金田龍平は周囲には日本人として振舞っていた。大学時代の友人たちと飲んだ時に、韓国や韓国人に偏見を持つ友達が我慢できずに在日だと打ち明けるが、険悪な雰囲気のまま友人は帰ってしまった。残った友達の佐藤とは落ち着いた話が出来たが、在日が住みづらい日本になりつつあるのを実感せざるを得なかった。だが佐藤が俺によって金田は金田でしかないから、なにじんとか関係ないと言ってくれたことで涙が出そうになった。龍平はちえと会った。ちえも在日韓国人だと知り驚くが、ちえは在日だということを隠していた。龍平はやり場のない怒りからちえの前から立ち去った。本当のことを言いたくない相手、心を許すような対象ではなかったと思うと、悲しくてやり切れなくなった。佐藤と会った時に龍平が在日を隠していたのとちえが隠していたのは同じだから、そんなに怒ることでもないんじゃないかと言われ、はっとする。姉も在日と結婚する時に在日だということを言わなかったことを聞いた龍平は、姉から、アメリカ人だろうが日本人だろうが分かり合える人はいるよ、想像力があって人の痛みや悩みを理解する人、理解できないまでも理解しようと努力する人ならねと言われ、佐藤のことが頭に浮かんだ。龍平はかなに、怒ったりしてゴメンと謝った。

バイト先の仲間から梓が失恋のショックで立ち直れないと聞いて知英は驚いた。久しぶりに梓にメッセージを送った後、レスがなかなか来なかったので気を揉んだが、再び再会した。

梓が付き合っていた韓国人に裏切られて韓国を好きじゃなくなったことを打ち明ける。
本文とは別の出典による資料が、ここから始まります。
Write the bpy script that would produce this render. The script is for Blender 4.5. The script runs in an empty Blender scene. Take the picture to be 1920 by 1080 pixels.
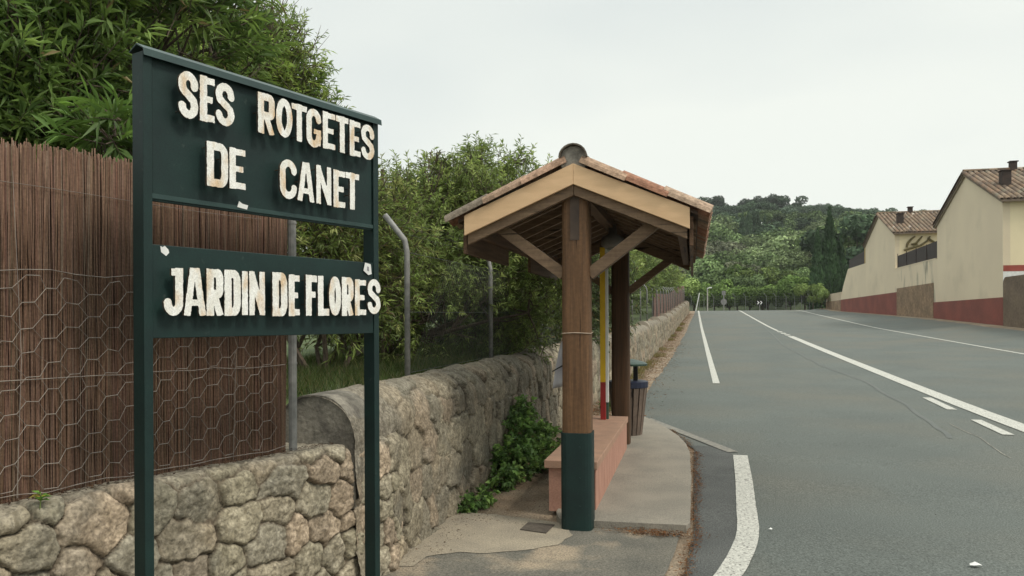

知英は梓が個人的なものさしで韓国を好きになったり嫌いになったりするのを見て、多くの日本人がそうなんだろうと思うのと同時に、自分は在日韓国人であることから逃れられなかった。龍平と話をして知英は、彼の感情的にならないでひとりひとりといい関係を築いていこうと思うことにしたんだという言葉で、落ち込んだ気持ちから復活できた。それでも知英は在日であることに悩み続けた。母から父も在日であることに悩み結局自殺したことを聞いた。父がシンガーソングライターとして作詞した歌詞を読むと涙が滲んだ。龍平とのやり取りも少なくなっていった。梓が心配して家に訪ねてきてくれたが会えなかった。龍平にも電話で少しだけ話が出来た。知英は梓と話が出来た。梓は自分の『嫌い』っていう気持ちが知英を傷つけていたんだって気が付いたと言い、私に言う資格ないけど、『嫌い』に巻き込まれないでと瞳を潤ませながら言う。知英はソウルに一緒に行って龍平を紹介したいと言い、梓は感極まって知英に抱きついた。

 

在日のことを考える、とってもいい本です。